Laura Whitmore Has Written A Powerful Essay About Being Sexually Assaulted In A Nightclub

"How have we sunk to this situation where women are routinely reduced and demeaned in this way?"

Laura Whitmore has written powerfully about her experiences of sexual assault, from having her bum slapped at 16 to being groped in a nightclub last year.

In an essay for the new issue of Hot Press, she described how a man she didn’t know came up behind her and put his hand up her skirt:

Initially I thought it was my boyfriend messing or a mate about to pinch my bottom – but the hand went under my skirt, between my legs, and firmly touched me. As I turned, I saw it was a guy who I did not know. He was laughing.

“I’ve had lewd remarks shouted at me,” she writes. “Every time I pass a group of guys alone, my stomach knots and I keep my head down as I worry they’ll shout something and embarrass me.”

She also wrote about the media attention she got while on Strictly Come Dancing, which resulted in rumours of a relationship between her and her dance partner, and photographers waiting outside her home to capture ‘upskirt’ pictures of her getting out of her car.

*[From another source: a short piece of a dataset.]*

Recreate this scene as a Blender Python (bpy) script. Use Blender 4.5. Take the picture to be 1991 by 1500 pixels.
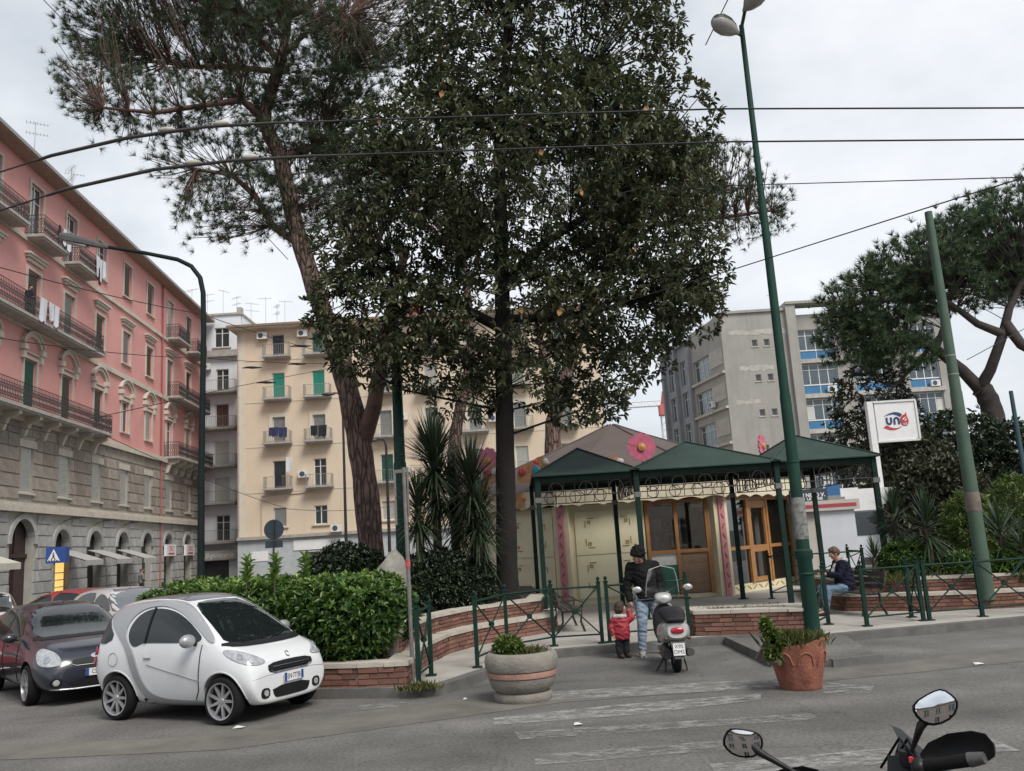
import bpy, bmesh, math, random
import numpy as np
from mathutils import Vector, Matrix, geometry
from mathutils.bvhtree import BVHTree

for o in list(bpy.data.objects):
    bpy.data.objects.remove(o)
SC = bpy.context.scene
COL = SC.collection
R_ = math.radians
rnd = random.Random(7)

# ------------------------------------------------------------------ camera
FPX, WPX, HPX = 1680.0, 1991.0, 1500.0
PITCH, ROLL, CAMZ = math.atan(304 / FPX), R_(3.5), 2.0
_fw = Vector((0, math.cos(PITCH), math.sin(PITCH)))
_r0 = Vector((1, 0, 0)); _u0 = _r0.cross(_fw)
_R = _r0 * math.cos(ROLL) - _u0 * math.sin(ROLL)
_U = _u0 * math.cos(ROLL) + _r0 * math.sin(ROLL)
CAMP = Vector((0, 0, CAMZ))
cam_data = bpy.data.cameras.new('camera')
cam_data.sensor_width = 36.0
cam_data.lens = 36.0 * FPX / WPX
cam_data.clip_start = 0.05
cam_data.clip_end = 3000
cam = bpy.data.objects.new('camera', cam_data)
COL.objects.link(cam)
M = Matrix.Identity(4)
for i in range(3):
    M[i][0] = _R[i]; M[i][1] = _U[i]; M[i][2] = -_fw[i]; M[i][3] = CAMP[i]
cam.matrix_world = M
SC.camera = cam

# survey helpers: sight line through a photo point, cut with the ground or with an upright plane
def ray(x, y):
    return _fw + _R * ((x - WPX / 2) / FPX) - _U * ((y - HPX / 2) / FPX)
def gp(x, y, z=0.0):
    d = ray(x, y); return CAMP + d * ((z - CAMZ) / d.z)
def at(x, y, Y):
    d = ray(x, y); return CAMP + d * (Y / d.y)

# ------------------------------------------------------------------ sky, sun, exposure
SUN_EL, SUN_AZ = R_(50), R_(146)      # sun high behind the camera's right shoulder, hidden by cloud
world = bpy.data.worlds.new('World'); SC.world = world
world.use_nodes = True
nt = world.node_tree; nt.nodes.clear()
def N(t, **kw):
    n = nt.nodes.new(t)
    for k, v in kw.items(): setattr(n, k, v)
    return n
out = N('ShaderNodeOutputWorld'); bg = N('ShaderNodeBackground')
bg.inputs['Strength'].default_value = 0.1
sky = N('ShaderNodeTexSky', sky_type='NISHITA', sun_disc=False)
sky.sun_elevation = SUN_EL; sky.sun_rotation = SUN_AZ
sky.air_density = 1.0; sky.dust_density = 2.5; sky.ozone_density = 1.0
tc = N('ShaderNodeTexCoord'); mp = N('ShaderNodeMapping')
mp.inputs['Scale'].default_value = (1.0, 1.0, 1.7)
n1 = N('ShaderNodeTexNoise'); n1.inputs['Scale'].default_value = 1.7; n1.inputs['Detail'].default_value = 6; n1.inputs['Roughness'].default_value = 0.5
n2 = N('ShaderNodeTexNoise'); n2.inputs['Scale'].default_value = 5.5; n2.inputs['Detail'].default_value = 8; n2.inputs['Roughness'].default_value = 0.6
r1 = N('ShaderNodeValToRGB')
r1.color_ramp.elements[0].position = 0.38; r1.color_ramp.elements[0].color = (2.3, 2.6, 2.9, 1)
r1.color_ramp.elements[1].position = 0.60; r1.color_ramp.elements[1].color = (4.9, 5.0, 5.1, 1)
r2 = N('ShaderNodeValToRGB')
r2.color_ramp.elements[0].position = 0.3; r2.color_ramp.elements[0].color = (0.9, 0.91, 0.93, 1)
r2.color_ramp.elements[1].position = 0.7; r2.color_ramp.elements[1].color = (1.06, 1.06, 1.06, 1)
mul = N('ShaderNodeMix', data_type='RGBA', blend_type='MULTIPLY'); mul.inputs[0].default_value = 1.0
mx = N('ShaderNodeMix', data_type='RGBA'); mx.inputs[0].default_value = 0.9
L = nt.links.new
L(tc.outputs['Generated'], mp.inputs['Vector']); L(mp.outputs['Vector'], n1.inputs['Vector']); L(mp.outputs['Vector'], n2.inputs['Vector'])
L(n1.outputs['Fac'], r1.inputs['Fac']); L(n2.outputs['Fac'], r2.inputs['Fac'])
L(r1.outputs['Color'], mul.inputs[6]); L(r2.outputs['Color'], mul.inputs[7])
L(sky.outputs['Color'], mx.inputs[6]); L(mul.outputs[2], mx.inputs[7])
L(mx.outputs[2], bg.inputs['Color']); L(bg.outputs['Background'], out.inputs['Surface'])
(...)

“This wasn’t walking down a red carpet, this was walking outside my home,” she writes. “Why shouldn’t I be able to wear dresses without feeling constantly on guard?”

Laura says the #MeToo allegations are “just the tip of the iceberg”, but worries that the recent Belfast trial will discourage women from coming forward about sexual assault.

My fear now is that the media circus and the ‘slut-shaming’ will stop other women from coming forward when they have been the victim of assault and rape.

How have we sunk to this situation where women are routinely reduced and demeaned in this way? Women are not playthings – either of men or of the media – and should not be treated as such.

Powerful words. What’s more, the presenter decided to donate her fee for the article to the Rape Crisis Centre. Bualadh bos, Laura.